Some schools still do use sheepskin/vellum*. Rice, for instance.

To test it:

1. Hold it up to the light and look for pores from where the poor animal's wool or fur was once attached.

2. It will have an oily or waxy feel to it.

3. If all else fails, try the pin test. Use a pin at the very edge and try to "pick" at it in a tiny spot. If you see fibers come up, it's paper. Skin won't have fibers. Of course, do this only with the cutomer's permission.

* There is a difference between parchment and vellum, although they've come to be used interchangabley. (sp?) One is made from sheepskin, the other from calfskin. I can never keep them straight though.
I appreciate all your help...gonna get at it now...

Dave Makielski

That would be too easy!

Good thought because I'm still not 100% sure it's not a synthetic material.

By the way...the schools searching for a new head "pigskin" coach. Can ya' guess which school?

I'll deal with it Monday.


Dave Makielski
Some schools still do use sheepskin/vellum*. Rice, for instance.
I believe vellum is the cow - parchment/sheepskin is the sheep. You can recognize Wisconsin vellum because it is white with big black spots.

Dave, when I graduated from Rice, they gave us 6"x8" diplomas. I think they were photocopied on newsprint. A customer came in about ten years later with the only "recent" sheepskin I've ever seen, and it was HUGE, and it was from Rice. I was tempted to put it in the heat press so it would be the same size as the one I got.

I wonder what they gave Leslie.
I got a perfectly enormous sheepskin, it cost so much to frame it I decided I'd better become a framer and make the BIG bucks! :D
I guess some parents thought a 6 x 8 was a little winky for what the danged thing cost, and complained!
I think my son Andy will be getting one from there in about four years (I hope!), so I'll get back to you...
Animal skins are extremely hygroscopic, so you don’t want to do this; but, if you wet your finger tips and gently rub the edge or the corner of the document it will feel “slimy” if it is sheepskin or vellum.
Y'all might learn? something by reading this little description on mounting and framing "sheepskins". It was compiled by a frameshop in Virginia and makes very interesting if not controversial reading.

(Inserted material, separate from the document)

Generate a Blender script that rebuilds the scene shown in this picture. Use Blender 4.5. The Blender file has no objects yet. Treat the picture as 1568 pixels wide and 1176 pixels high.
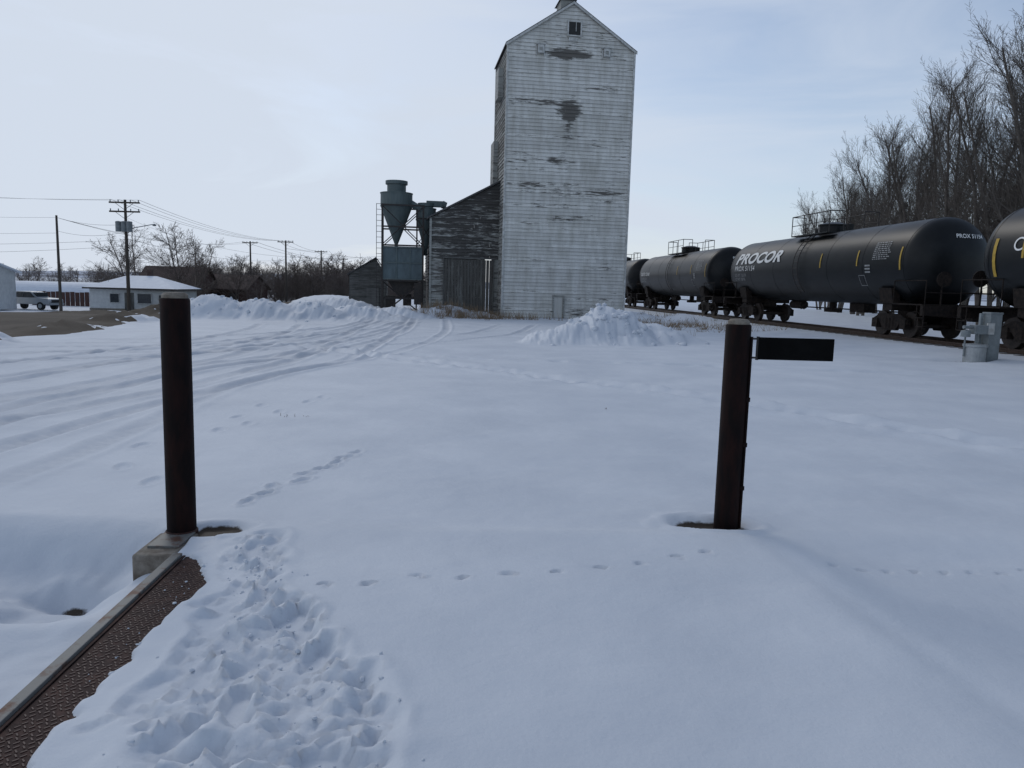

Disclaimer: I offer this URL for your viewing pleasure only. I do not condone any methods or recommendations made therein.
Ack! Ack! Boo! Hiss!

"After about ten minutes, the museum-quality mounting should be completed." Museum?? What museum does this?

"CAUTION: Over-wetting the diploma by applying too much paste or getting paste on the front of the diploma can cause irreparable damage." Then don't do it.

What chaps my butt about these instruction sheets is that the customer assumes we're idiots if we don't follow those directions. Ugh.

I re-framed my diploma lat year. About a 5-inch wide double mat with fillet and a big honkin' frame. It's obnoxiously big. But of course the diploma itself is about 16 x 14 to begin with, and that's after coming in on it a good bit. It's sort of a HEY LOOK AT ME I HAVE A DEGREE kind of thing.
As was mentioned, pores are the tell tale sign.
When will these Universities realize that paper
was invented 1900 years ago and that flattened
animal sinks do not stay flat unless they are kept
under pressure, as they were in ancient manuscripts? All mounting is very risky and experience is to gain, since there is nothing to
practice on. Preservation mounting relies on very
carefully applied hinges that are passed through
the back mat so they can be pulled, snug, onto
its back side; but this does not ensure flatness.

I have a 1996 Masters Diploma that I'm fixing for a customer because of slipage. I opened up the diploma and found it was sandwiched between two pieces of glass, unmounted. ...

I recently took apart two old diplomas (circa 1920) and found the following:

One was mounted the "regular" way, which is to say stuffed in the frame with no hinging. It had collapsed and is terminally wadded up.

The other one was pressed between two pieces of glass and inserted into the frame. When we took it apart, it looked as good as the day it was minted. Maybe we might be wrong on framing parchment?